Firebase setup and configuring - Documentation - Tickera
Firebase setup and configuring

Using Google’s Firebase with the Seating Charts add-on isn’t mandatory, but it’s an extremely useful enhancement — especially for real-time seat management.
With Firebase enabled, the system can display in real time which seats are in someone’s cart, reserved, or sold. This prevents two customers from selecting the same seat simultaneously and ensures your event’s seating data stays perfectly synchronized.

In other words, Firebase integration makes your seating charts dynamic. The moment a customer adds a seat to their cart, that seat appears as in someone else’s cart and shown in a different color to all other visitors — effectively “holding” it until the customer either completes the purchase or their cart session expires. Without Firebase, this process happens only after checkout, which means double booking could occur if two people attempt to buy the same seat at nearly the same time.

 

Why this integration matters

  • Prevents double bookings – seats will become unavailable as soon as the customer adds them to the cart.
  • Real-time updates – changes in seat availability (reserved, sold, in-cart) are instantly reflected on every visitor’s screen.
  • Enhanced reliability – no need to constantly refresh the page to see the latest seat status.
  • Better user experience – customers see exactly what’s available at any moment, reducing checkout frustration.

 

So while you can use Seating Charts without Firebase, enabling this integration provides a smoother, safer, and more professional ticketing experience.

 

Setting it up

To use Firebase with Seating Charts, you’ll need a free Firebase account. If you don’t already have one, you can create it using your Google account at https://console.firebase.google.com/

Once your account is ready, follow the step-by-step setup instructions in the tutorial video below. It walks you through everything — from creating your Firebase project to configuring authentication, database rules, and connecting it to your Tickera website.

 

At one point in the video, you’ll be prompted to copy a short snippet into the Rules section of your Firebase Realtime Database. For convenience, here’s that snippet again:

{
   "rules": {
     
         "reserved": {
           "$chart_id": {
                   ".indexOn": "timestamp"
           }
       },
       "in-cart": {
           "$chart_id": {
               "$seat": {
                   ".indexOn": "timestamp"
               }
           }
       },
       ".read": true,
       ".write":false,
   }
}

 

Once this is in place and you enter your Firebase keys in  Settings -> Seating Charts -> Firebase Settings, your setup is complete.

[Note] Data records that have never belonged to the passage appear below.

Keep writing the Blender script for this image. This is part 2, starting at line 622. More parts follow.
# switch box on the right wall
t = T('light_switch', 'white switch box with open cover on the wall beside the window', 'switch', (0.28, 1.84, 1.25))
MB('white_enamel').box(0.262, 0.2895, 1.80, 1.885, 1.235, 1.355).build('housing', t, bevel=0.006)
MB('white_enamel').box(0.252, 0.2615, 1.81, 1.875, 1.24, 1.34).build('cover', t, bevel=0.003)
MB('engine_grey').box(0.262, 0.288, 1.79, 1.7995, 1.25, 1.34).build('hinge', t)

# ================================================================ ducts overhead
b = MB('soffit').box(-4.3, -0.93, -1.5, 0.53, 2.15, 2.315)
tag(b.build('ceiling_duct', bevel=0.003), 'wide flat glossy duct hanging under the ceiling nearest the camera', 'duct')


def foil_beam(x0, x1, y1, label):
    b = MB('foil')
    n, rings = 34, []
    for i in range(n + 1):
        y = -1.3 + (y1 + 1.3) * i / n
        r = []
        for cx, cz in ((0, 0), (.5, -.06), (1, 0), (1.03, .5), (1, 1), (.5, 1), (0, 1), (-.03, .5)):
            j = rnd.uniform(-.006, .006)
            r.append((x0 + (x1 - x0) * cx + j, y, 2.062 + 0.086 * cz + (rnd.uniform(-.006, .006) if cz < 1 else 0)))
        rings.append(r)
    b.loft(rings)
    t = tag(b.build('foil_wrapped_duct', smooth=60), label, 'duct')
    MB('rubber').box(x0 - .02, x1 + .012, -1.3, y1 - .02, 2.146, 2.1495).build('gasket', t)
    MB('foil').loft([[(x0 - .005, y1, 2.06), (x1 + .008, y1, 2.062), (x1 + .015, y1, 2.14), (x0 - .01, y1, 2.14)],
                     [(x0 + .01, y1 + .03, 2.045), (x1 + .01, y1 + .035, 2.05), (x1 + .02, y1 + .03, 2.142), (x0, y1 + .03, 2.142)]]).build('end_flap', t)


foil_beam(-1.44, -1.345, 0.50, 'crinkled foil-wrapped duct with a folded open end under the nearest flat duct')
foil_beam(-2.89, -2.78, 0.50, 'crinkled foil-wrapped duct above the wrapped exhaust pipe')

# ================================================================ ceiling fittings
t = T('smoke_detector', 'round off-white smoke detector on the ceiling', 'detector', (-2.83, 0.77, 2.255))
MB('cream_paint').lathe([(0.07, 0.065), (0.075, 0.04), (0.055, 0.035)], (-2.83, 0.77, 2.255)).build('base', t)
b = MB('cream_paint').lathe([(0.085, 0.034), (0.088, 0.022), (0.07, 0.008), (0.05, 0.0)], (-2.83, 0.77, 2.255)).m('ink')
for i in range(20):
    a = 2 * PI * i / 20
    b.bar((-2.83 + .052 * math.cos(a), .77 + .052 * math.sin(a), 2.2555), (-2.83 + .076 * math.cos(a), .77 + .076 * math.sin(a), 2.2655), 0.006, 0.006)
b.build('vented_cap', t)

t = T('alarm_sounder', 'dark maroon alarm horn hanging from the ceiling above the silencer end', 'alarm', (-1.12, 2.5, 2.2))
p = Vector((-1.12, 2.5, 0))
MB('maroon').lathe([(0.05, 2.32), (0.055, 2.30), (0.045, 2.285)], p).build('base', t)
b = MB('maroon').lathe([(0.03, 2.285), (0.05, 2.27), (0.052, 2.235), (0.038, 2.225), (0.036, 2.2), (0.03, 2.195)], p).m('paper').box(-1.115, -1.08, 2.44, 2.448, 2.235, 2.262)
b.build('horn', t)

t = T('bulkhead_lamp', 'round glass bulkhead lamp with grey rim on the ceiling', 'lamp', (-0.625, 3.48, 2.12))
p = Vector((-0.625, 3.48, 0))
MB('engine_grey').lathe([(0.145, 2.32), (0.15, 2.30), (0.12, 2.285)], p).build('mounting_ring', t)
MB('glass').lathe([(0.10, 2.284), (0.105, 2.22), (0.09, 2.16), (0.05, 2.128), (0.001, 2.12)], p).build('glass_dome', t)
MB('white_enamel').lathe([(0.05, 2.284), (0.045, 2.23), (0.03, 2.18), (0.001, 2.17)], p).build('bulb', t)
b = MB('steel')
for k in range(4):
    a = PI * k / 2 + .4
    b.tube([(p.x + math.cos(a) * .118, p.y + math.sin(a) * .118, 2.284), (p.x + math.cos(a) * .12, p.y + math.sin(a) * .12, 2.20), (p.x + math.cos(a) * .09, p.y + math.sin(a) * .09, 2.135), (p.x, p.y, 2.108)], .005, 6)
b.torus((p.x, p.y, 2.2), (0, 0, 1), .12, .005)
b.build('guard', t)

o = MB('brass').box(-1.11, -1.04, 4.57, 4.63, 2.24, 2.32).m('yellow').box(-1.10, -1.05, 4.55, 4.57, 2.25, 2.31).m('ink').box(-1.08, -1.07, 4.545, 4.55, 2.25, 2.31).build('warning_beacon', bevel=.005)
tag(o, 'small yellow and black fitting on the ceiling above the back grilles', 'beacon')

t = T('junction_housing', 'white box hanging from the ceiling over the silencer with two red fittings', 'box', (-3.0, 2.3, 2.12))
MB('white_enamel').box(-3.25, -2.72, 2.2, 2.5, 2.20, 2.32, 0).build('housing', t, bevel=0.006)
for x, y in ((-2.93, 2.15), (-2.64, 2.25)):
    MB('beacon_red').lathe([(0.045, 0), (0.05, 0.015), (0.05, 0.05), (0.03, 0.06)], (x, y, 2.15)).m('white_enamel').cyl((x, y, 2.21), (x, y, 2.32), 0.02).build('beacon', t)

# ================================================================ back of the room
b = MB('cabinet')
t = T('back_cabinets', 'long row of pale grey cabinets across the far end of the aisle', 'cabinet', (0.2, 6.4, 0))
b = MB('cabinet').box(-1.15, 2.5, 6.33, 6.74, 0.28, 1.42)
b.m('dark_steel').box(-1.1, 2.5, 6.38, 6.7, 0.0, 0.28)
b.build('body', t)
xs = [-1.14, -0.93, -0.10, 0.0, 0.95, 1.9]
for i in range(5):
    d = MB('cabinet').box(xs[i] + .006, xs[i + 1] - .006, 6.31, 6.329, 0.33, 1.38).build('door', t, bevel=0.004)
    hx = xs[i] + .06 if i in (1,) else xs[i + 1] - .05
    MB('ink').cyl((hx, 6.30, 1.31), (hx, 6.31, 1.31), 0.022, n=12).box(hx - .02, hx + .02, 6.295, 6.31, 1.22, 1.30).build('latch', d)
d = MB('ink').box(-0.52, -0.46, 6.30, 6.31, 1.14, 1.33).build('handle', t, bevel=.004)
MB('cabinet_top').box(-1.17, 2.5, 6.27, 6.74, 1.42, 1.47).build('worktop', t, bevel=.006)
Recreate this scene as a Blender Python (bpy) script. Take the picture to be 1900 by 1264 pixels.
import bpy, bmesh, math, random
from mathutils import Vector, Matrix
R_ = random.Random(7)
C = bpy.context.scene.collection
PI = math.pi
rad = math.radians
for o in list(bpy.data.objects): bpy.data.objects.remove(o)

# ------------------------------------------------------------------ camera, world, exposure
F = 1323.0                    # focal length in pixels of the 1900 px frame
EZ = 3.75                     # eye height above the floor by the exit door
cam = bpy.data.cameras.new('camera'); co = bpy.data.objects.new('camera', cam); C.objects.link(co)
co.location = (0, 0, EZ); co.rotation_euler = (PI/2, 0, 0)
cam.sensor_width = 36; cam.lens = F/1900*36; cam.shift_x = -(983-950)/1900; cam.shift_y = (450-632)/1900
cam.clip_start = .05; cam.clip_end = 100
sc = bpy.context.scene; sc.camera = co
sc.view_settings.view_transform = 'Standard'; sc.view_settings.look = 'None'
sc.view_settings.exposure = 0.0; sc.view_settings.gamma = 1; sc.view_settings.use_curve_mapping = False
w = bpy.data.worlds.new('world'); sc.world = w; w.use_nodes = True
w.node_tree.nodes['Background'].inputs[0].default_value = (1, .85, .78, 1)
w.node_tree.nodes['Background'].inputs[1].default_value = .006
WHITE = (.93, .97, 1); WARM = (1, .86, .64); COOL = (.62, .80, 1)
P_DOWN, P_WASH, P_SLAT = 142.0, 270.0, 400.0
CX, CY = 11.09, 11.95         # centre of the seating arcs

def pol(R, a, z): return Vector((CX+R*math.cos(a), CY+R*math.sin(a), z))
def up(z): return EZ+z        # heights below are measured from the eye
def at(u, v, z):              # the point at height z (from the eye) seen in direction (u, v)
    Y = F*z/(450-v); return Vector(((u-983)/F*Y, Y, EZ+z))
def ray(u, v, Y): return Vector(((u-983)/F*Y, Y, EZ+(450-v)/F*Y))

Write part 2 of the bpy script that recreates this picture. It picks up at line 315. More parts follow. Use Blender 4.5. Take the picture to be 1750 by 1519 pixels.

seating charts firebase settings

 

Testing your Firebase setup

To confirm that your Firebase integration is working correctly, follow this quick test:

  1. Open the same seating chart on two different devices (for example, your computer and your phone).
  2. On the first device, select a seat and add it to the cart.
  3. Instantly, on the second device, that same seat should change color to the In other’s cart color you defined in Settings -> Seating Charts.

If the seat updates in real time, your Firebase connection is configured correctly.
If it doesn’t, recheck your Firebase credentials and database rules — even a small typo can break the connection.

 

 

About Firebase security warnings

When setting up Firebase, you might see a message in your Firebase console like:

“We’ve detected the following issue(s) with your security rules: any user can read your entire database.”

This can look alarming, but in this context, it’s not a problem.

Here’s why:

Tickera only uses Firebase for lightweight, public real-time updates — specifically to mark seats as “in cart,” “reserved,” or “available.” While the data is technically readable to anyone with your Firebase API keys, that information is just a collection of random JSON entries that mean nothing without Tickera’s internal logic to interpret them.

Even in theory, if someone managed to access your Firebase data, all they would see is a bunch of coded seat states — not ticket details, attendee data, or anything personally identifiable.
And realistically, every visitor to your site is already a “reader” of your seating chart when they view seat availability through the front end. So it’s much easier (and more meaningful) for someone to just visit your event page than to try to “read” Firebase directly.

In short — if you see that warning, you can safely ignore it. It’s expected behavior for this kind of real-time visual integration.